The tracking software used should be able to decipher case types by area of law, typical opponent company or type, features of the individual case,  such as injury type, impact level, length of marriage, proper history, e.t.c,  and amount of assets or insurances involved.   There are many sub factors that can be tracked as a coding inference or as an extra effort during data extraction, but this blog is only spaced to suggest main points.   The individual features, focal opponents, and case type should be cross referenced with time to disposition, as well as case status at disposition to accurately predict the timeline for each case.  Accurate cross comparison will help to more accurately predict hours the case will settle and can be cross compared to the case status of pre-lit, lit, meditation, trial or appeals, etc.  These features can also be cross compared to assets/ insurance amounts accrued prior to starting a case to more accurately predict settlement amounts.  Remember this will be a full assessment of previous case type, features, timelines, and assets against previous settlement amounts.   Usually being able to produce a chart of historical case statistics after generating a confidentiality agreement will help the funding company determine the true merit of case predictions.

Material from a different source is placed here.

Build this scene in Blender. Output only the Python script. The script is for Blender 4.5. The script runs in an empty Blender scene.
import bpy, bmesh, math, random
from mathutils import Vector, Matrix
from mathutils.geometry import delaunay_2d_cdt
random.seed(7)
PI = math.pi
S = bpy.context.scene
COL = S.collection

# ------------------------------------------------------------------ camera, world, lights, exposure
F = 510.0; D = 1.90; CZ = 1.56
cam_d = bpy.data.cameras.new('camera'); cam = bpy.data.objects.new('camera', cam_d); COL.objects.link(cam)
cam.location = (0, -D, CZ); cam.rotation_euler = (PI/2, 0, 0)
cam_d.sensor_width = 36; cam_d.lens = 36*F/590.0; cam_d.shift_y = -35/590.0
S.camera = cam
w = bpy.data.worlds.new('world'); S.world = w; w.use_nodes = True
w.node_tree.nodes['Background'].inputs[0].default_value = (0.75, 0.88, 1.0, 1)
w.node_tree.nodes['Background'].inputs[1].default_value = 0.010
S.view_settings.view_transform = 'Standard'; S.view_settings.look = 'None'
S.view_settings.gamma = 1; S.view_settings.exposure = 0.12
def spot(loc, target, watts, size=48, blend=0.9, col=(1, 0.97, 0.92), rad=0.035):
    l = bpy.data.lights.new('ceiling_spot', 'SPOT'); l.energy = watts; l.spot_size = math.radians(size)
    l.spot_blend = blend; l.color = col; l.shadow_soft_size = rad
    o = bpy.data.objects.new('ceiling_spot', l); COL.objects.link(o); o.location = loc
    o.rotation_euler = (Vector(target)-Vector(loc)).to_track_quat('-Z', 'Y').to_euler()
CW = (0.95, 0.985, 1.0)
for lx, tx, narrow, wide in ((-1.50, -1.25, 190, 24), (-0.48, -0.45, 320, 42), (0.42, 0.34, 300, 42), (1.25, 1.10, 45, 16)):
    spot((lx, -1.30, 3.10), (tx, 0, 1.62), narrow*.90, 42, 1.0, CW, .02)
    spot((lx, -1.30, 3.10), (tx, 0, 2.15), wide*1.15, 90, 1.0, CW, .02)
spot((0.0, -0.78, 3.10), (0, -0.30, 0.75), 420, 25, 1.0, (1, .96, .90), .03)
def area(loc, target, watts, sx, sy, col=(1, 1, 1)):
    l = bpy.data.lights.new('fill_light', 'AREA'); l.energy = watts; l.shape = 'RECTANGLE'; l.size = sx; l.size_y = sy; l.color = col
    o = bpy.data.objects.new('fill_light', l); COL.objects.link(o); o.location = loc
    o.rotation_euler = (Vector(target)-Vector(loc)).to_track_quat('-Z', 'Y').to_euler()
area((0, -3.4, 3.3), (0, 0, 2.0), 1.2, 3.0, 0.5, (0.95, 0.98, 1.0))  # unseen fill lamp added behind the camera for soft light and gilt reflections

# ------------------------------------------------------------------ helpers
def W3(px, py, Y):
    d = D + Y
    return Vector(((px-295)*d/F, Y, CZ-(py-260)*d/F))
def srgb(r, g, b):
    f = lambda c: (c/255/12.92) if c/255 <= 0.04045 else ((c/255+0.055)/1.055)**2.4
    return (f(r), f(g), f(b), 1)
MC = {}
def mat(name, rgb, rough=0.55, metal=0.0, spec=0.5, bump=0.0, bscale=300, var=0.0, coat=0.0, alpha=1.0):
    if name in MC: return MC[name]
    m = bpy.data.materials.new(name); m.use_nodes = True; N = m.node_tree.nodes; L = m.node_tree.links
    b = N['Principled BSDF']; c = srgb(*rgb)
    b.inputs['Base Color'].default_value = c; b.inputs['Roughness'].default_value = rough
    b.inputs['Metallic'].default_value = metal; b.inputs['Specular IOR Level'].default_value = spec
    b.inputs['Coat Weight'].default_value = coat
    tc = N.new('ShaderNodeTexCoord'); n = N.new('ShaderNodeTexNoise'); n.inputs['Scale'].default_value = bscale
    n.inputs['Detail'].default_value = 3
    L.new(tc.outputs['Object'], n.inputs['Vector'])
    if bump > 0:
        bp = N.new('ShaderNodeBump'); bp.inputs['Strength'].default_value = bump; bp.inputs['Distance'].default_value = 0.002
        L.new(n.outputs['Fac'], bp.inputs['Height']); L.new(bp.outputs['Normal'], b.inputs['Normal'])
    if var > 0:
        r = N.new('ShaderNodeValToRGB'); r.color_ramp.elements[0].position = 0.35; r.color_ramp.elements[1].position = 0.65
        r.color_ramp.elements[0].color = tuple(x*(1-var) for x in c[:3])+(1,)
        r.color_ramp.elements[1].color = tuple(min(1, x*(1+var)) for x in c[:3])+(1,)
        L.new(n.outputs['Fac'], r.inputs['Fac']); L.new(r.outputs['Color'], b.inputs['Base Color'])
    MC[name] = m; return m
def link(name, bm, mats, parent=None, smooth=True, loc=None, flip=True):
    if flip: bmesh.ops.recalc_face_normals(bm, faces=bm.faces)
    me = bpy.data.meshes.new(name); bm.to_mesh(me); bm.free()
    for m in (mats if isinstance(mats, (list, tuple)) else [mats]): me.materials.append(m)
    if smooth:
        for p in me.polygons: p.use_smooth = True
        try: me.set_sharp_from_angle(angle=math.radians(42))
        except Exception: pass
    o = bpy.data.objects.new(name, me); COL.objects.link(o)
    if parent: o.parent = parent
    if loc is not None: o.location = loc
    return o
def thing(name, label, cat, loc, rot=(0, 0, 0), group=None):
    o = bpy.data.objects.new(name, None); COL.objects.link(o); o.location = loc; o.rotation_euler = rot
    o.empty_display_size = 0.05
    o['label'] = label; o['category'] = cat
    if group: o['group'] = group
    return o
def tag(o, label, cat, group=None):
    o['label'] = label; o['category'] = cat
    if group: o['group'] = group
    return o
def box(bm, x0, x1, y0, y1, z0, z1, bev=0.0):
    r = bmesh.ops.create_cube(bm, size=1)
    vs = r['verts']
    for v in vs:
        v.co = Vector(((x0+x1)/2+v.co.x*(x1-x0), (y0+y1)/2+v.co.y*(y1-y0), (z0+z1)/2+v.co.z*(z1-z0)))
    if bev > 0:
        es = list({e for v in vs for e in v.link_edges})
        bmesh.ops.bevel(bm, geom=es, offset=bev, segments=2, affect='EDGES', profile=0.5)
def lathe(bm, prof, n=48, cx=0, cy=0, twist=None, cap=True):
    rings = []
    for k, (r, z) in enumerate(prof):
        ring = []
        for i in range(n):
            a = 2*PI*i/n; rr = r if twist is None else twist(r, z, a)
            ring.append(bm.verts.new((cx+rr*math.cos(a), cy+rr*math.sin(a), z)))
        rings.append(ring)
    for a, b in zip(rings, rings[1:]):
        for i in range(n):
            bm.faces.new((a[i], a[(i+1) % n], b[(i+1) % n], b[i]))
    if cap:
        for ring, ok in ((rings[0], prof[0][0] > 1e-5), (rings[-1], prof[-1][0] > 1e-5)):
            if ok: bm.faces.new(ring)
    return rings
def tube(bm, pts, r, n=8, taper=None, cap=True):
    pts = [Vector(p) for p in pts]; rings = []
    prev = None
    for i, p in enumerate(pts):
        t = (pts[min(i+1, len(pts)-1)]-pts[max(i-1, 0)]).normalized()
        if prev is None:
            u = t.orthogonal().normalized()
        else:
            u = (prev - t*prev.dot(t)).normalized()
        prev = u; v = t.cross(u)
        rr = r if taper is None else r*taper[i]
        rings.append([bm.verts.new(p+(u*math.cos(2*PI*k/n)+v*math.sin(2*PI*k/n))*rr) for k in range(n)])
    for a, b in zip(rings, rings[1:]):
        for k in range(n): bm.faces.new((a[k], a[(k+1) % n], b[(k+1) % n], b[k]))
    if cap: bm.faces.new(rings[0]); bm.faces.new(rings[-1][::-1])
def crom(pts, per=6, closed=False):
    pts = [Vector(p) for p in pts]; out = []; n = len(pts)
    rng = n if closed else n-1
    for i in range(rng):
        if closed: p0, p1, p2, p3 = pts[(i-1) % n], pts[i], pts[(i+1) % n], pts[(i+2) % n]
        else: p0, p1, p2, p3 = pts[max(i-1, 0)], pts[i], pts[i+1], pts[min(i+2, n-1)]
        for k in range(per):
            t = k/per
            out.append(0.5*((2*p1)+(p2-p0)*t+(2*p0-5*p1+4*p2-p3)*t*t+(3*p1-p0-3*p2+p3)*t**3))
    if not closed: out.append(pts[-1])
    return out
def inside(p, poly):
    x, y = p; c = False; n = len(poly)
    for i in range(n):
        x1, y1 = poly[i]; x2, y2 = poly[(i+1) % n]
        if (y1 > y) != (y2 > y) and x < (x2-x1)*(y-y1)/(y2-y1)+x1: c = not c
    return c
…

Once predictions are complete and accurate, there are two other steps that could increase the ability to fund - benchmarking and continuous improvement if processes.  Benchmarking entails a look at the regular time span per case type for the entire market that the law firm works in.  This could be a comparison of the immediate region or it could span to state courts, federal courts, or a cross comparison of multiple regions.   The most basic benchmarking study entails time from filling to disposition with settled pretrial, during trial, or within a higher court.   However, there are ways to drive data about individual case features, opposing party specifics, settlement amounts, and client demographics.   I have heard of comparing legal practice tactics with opposing party practices to decipher what characteristics make an opposing party more likely to settle out of court.  Also, predictions can be skewed based upon the opposing counsel statistics.   Once benchmarking displays a vulnerability, law forms can use analytics to find new practices within their organization to strengthen the weakness.  Displaying evidence of these two tasks will increase the chances of getting approved for funding, and at greater amounts.